> [PROBLEM]:
Leave out the pictures and repeat every record exactly.

> [Saved entries]:
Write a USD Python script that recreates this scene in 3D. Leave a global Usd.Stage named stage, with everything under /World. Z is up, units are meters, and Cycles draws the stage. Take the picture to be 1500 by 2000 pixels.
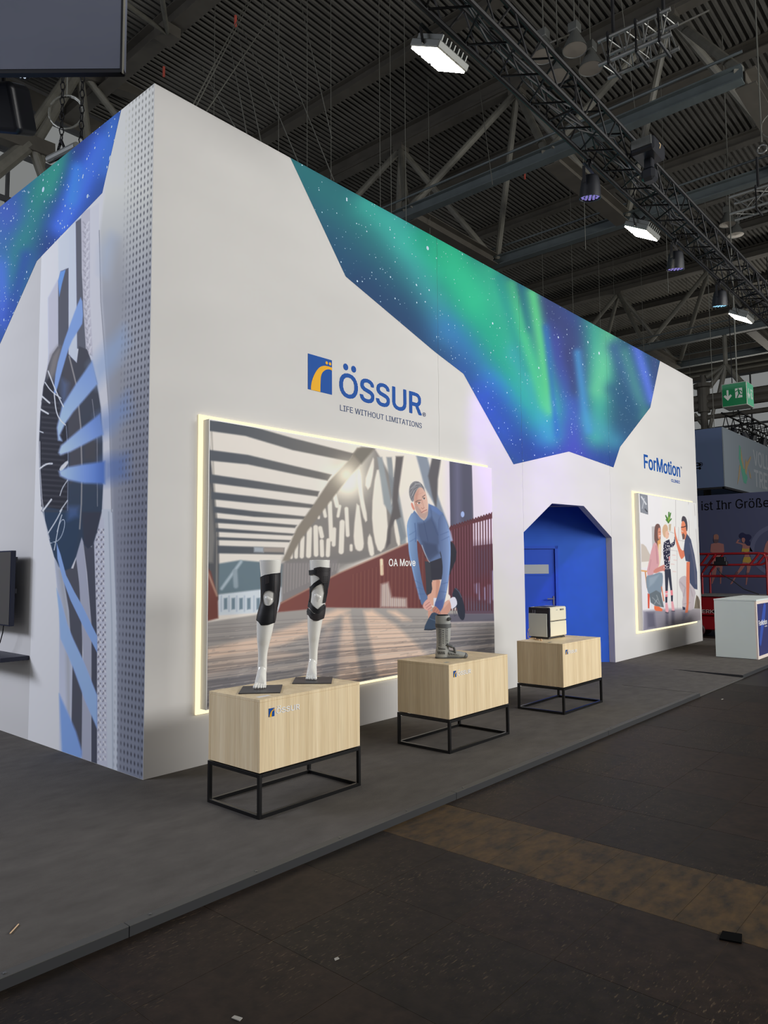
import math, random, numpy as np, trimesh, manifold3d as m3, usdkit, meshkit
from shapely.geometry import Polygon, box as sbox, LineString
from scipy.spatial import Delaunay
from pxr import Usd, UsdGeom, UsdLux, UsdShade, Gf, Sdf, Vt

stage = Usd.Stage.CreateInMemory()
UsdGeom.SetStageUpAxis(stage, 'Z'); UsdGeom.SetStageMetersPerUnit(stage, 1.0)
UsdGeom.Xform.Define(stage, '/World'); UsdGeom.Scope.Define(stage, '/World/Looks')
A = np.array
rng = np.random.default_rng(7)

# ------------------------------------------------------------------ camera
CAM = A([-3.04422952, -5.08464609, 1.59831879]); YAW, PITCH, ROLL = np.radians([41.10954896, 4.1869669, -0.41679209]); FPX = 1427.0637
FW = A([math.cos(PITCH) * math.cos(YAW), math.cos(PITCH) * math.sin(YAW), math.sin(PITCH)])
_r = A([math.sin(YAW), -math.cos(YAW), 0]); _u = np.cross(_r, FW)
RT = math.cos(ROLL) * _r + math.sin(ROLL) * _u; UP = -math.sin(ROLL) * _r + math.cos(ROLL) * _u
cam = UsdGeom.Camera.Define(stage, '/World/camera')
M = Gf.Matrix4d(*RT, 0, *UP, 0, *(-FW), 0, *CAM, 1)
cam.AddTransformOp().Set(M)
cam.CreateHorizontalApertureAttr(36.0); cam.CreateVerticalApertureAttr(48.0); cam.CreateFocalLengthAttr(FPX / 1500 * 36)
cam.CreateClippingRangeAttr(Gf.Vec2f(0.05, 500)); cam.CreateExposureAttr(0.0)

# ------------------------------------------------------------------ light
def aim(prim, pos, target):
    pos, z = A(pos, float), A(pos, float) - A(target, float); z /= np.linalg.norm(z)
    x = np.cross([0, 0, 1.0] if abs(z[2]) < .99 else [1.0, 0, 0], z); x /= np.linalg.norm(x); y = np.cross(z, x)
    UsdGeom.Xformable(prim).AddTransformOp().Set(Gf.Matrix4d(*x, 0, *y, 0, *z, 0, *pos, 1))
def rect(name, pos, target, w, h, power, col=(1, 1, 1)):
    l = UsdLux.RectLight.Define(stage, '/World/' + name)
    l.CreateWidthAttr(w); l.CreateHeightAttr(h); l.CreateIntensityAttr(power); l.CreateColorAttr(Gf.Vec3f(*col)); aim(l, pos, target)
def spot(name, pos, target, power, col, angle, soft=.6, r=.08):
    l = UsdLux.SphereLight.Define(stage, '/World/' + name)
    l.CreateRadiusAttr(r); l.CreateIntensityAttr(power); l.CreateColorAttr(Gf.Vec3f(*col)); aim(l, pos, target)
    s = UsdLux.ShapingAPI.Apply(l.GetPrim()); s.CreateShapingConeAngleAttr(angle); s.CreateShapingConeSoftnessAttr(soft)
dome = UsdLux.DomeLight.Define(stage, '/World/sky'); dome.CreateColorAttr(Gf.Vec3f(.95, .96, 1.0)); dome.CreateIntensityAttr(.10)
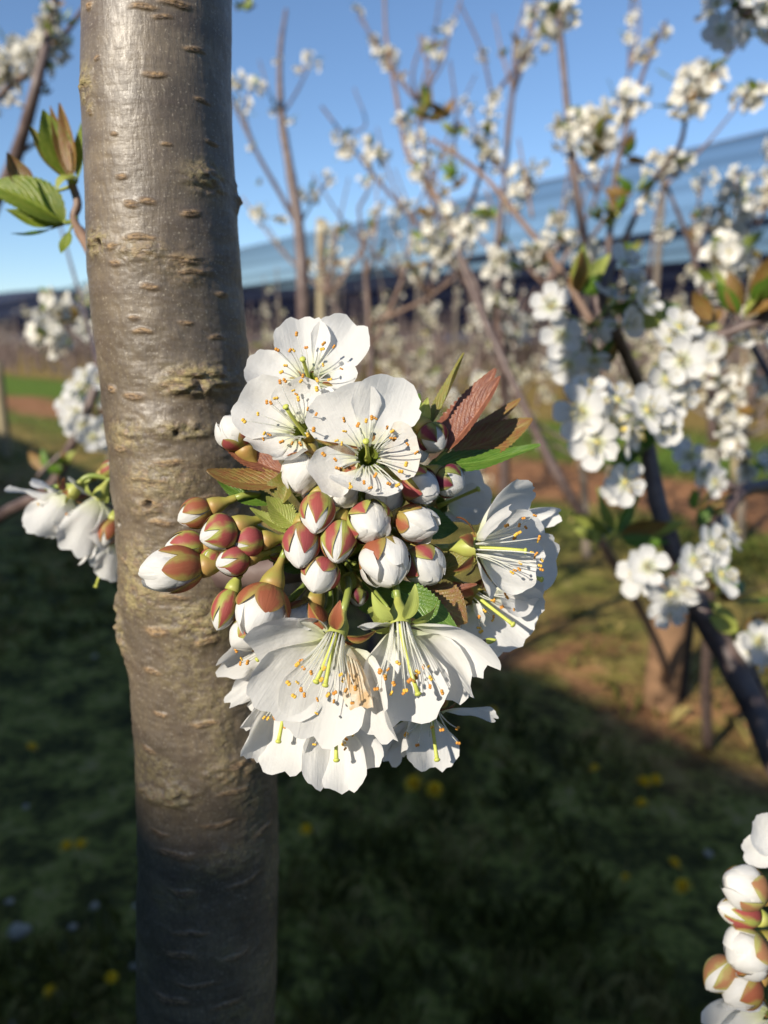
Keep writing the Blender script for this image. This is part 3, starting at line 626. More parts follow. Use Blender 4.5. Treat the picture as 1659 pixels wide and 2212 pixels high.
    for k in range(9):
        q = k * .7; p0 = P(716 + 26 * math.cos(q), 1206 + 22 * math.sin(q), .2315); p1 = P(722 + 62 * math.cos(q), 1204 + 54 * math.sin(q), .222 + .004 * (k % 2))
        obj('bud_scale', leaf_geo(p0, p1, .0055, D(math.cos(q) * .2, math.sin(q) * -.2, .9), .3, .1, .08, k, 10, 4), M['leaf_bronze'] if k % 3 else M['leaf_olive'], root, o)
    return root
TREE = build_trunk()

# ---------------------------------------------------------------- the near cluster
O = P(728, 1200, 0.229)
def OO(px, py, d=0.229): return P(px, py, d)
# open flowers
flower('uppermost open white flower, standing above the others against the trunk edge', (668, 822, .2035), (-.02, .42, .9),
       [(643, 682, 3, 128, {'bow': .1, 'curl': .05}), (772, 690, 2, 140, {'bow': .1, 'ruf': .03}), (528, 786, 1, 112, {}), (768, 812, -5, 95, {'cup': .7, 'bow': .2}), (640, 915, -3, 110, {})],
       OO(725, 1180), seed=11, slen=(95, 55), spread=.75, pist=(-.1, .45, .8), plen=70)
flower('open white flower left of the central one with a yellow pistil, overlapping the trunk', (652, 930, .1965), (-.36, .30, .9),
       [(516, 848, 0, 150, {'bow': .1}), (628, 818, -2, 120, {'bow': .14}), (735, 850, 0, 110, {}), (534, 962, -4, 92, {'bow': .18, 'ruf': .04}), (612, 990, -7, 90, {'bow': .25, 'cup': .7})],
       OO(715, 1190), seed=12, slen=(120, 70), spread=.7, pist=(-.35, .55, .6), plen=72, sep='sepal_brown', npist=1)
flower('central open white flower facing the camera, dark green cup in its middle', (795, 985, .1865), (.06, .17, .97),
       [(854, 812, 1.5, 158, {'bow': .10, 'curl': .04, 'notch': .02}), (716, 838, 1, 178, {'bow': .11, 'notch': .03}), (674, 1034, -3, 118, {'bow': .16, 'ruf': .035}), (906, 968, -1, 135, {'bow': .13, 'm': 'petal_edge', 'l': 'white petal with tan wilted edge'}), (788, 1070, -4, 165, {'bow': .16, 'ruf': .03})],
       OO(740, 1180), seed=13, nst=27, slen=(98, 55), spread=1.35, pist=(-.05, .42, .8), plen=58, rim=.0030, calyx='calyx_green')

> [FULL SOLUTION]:
Write a USD Python script that recreates this scene in 3D. Leave a global Usd.Stage named stage, with everything under /World. Z is up, units are meters, and Cycles draws the stage. Take the picture to be 1500 by 2000 pixels.
import math, random, numpy as np, trimesh, manifold3d as m3, usdkit, meshkit
from shapely.geometry import Polygon, box as sbox, LineString
from scipy.spatial import Delaunay
from pxr import Usd, UsdGeom, UsdLux, UsdShade, Gf, Sdf, Vt

stage = Usd.Stage.CreateInMemory()
UsdGeom.SetStageUpAxis(stage, 'Z'); UsdGeom.SetStageMetersPerUnit(stage, 1.0)
UsdGeom.Xform.Define(stage, '/World'); UsdGeom.Scope.Define(stage, '/World/Looks')
A = np.array
rng = np.random.default_rng(7)

# ------------------------------------------------------------------ camera
CAM = A([-3.04422952, -5.08464609, 1.59831879]); YAW, PITCH, ROLL = np.radians([41.10954896, 4.1869669, -0.41679209]); FPX = 1427.0637
FW = A([math.cos(PITCH) * math.cos(YAW), math.cos(PITCH) * math.sin(YAW), math.sin(PITCH)])
_r = A([math.sin(YAW), -math.cos(YAW), 0]); _u = np.cross(_r, FW)
RT = math.cos(ROLL) * _r + math.sin(ROLL) * _u; UP = -math.sin(ROLL) * _r + math.cos(ROLL) * _u
cam = UsdGeom.Camera.Define(stage, '/World/camera')
M = Gf.Matrix4d(*RT, 0, *UP, 0, *(-FW), 0, *CAM, 1)
cam.AddTransformOp().Set(M)
cam.CreateHorizontalApertureAttr(36.0); cam.CreateVerticalApertureAttr(48.0); cam.CreateFocalLengthAttr(FPX / 1500 * 36)
cam.CreateClippingRangeAttr(Gf.Vec2f(0.05, 500)); cam.CreateExposureAttr(0.0)

# ------------------------------------------------------------------ light
def aim(prim, pos, target):
    pos, z = A(pos, float), A(pos, float) - A(target, float); z /= np.linalg.norm(z)
    x = np.cross([0, 0, 1.0] if abs(z[2]) < .99 else [1.0, 0, 0], z); x /= np.linalg.norm(x); y = np.cross(z, x)
    UsdGeom.Xformable(prim).AddTransformOp().Set(Gf.Matrix4d(*x, 0, *y, 0, *z, 0, *pos, 1))
def rect(name, pos, target, w, h, power, col=(1, 1, 1)):
    l = UsdLux.RectLight.Define(stage, '/World/' + name)
    l.CreateWidthAttr(w); l.CreateHeightAttr(h); l.CreateIntensityAttr(power); l.CreateColorAttr(Gf.Vec3f(*col)); aim(l, pos, target)
def spot(name, pos, target, power, col, angle, soft=.6, r=.08):
    l = UsdLux.SphereLight.Define(stage, '/World/' + name)
    l.CreateRadiusAttr(r); l.CreateIntensityAttr(power); l.CreateColorAttr(Gf.Vec3f(*col)); aim(l, pos, target)
    s = UsdLux.ShapingAPI.Apply(l.GetPrim()); s.CreateShapingConeAngleAttr(angle); s.CreateShapingConeSoftnessAttr(soft)
dome = UsdLux.DomeLight.Define(stage, '/World/sky'); dome.CreateColorAttr(Gf.Vec3f(.95, .96, 1.0)); dome.CreateIntensityAttr(.10)
Keep writing the Blender script for this image. This is part 3, starting at line 626. More parts follow. Use Blender 4.5. Treat the picture as 1659 pixels wide and 2212 pixels high.
    for k in range(9):
        q = k * .7; p0 = P(716 + 26 * math.cos(q), 1206 + 22 * math.sin(q), .2315); p1 = P(722 + 62 * math.cos(q), 1204 + 54 * math.sin(q), .222 + .004 * (k % 2))
        obj('bud_scale', leaf_geo(p0, p1, .0055, D(math.cos(q) * .2, math.sin(q) * -.2, .9), .3, .1, .08, k, 10, 4), M['leaf_bronze'] if k % 3 else M['leaf_olive'], root, o)
    return root
TREE = build_trunk()

# ---------------------------------------------------------------- the near cluster
O = P(728, 1200, 0.229)
def OO(px, py, d=0.229): return P(px, py, d)
# open flowers
flower('uppermost open white flower, standing above the others against the trunk edge', (668, 822, .2035), (-.02, .42, .9),
       [(643, 682, 3, 128, {'bow': .1, 'curl': .05}), (772, 690, 2, 140, {'bow': .1, 'ruf': .03}), (528, 786, 1, 112, {}), (768, 812, -5, 95, {'cup': .7, 'bow': .2}), (640, 915, -3, 110, {})],
       OO(725, 1180), seed=11, slen=(95, 55), spread=.75, pist=(-.1, .45, .8), plen=70)
flower('open white flower left of the central one with a yellow pistil, overlapping the trunk', (652, 930, .1965), (-.36, .30, .9),
       [(516, 848, 0, 150, {'bow': .1}), (628, 818, -2, 120, {'bow': .14}), (735, 850, 0, 110, {}), (534, 962, -4, 92, {'bow': .18, 'ruf': .04}), (612, 990, -7, 90, {'bow': .25, 'cup': .7})],
       OO(715, 1190), seed=12, slen=(120, 70), spread=.7, pist=(-.35, .55, .6), plen=72, sep='sepal_brown', npist=1)
flower('central open white flower facing the camera, dark green cup in its middle', (795, 985, .1865), (.06, .17, .97),
       [(854, 812, 1.5, 158, {'bow': .10, 'curl': .04, 'notch': .02}), (716, 838, 1, 178, {'bow': .11, 'notch': .03}), (674, 1034, -3, 118, {'bow': .16, 'ruf': .035}), (906, 968, -1, 135, {'bow': .13, 'm': 'petal_edge', 'l': 'white petal with tan wilted edge'}), (788, 1070, -4, 165, {'bow': .16, 'ruf': .03})],
       OO(740, 1180), seed=13, nst=27, slen=(98, 55), spread=1.35, pist=(-.05, .42, .8), plen=58, rim=.0030, calyx='calyx_green')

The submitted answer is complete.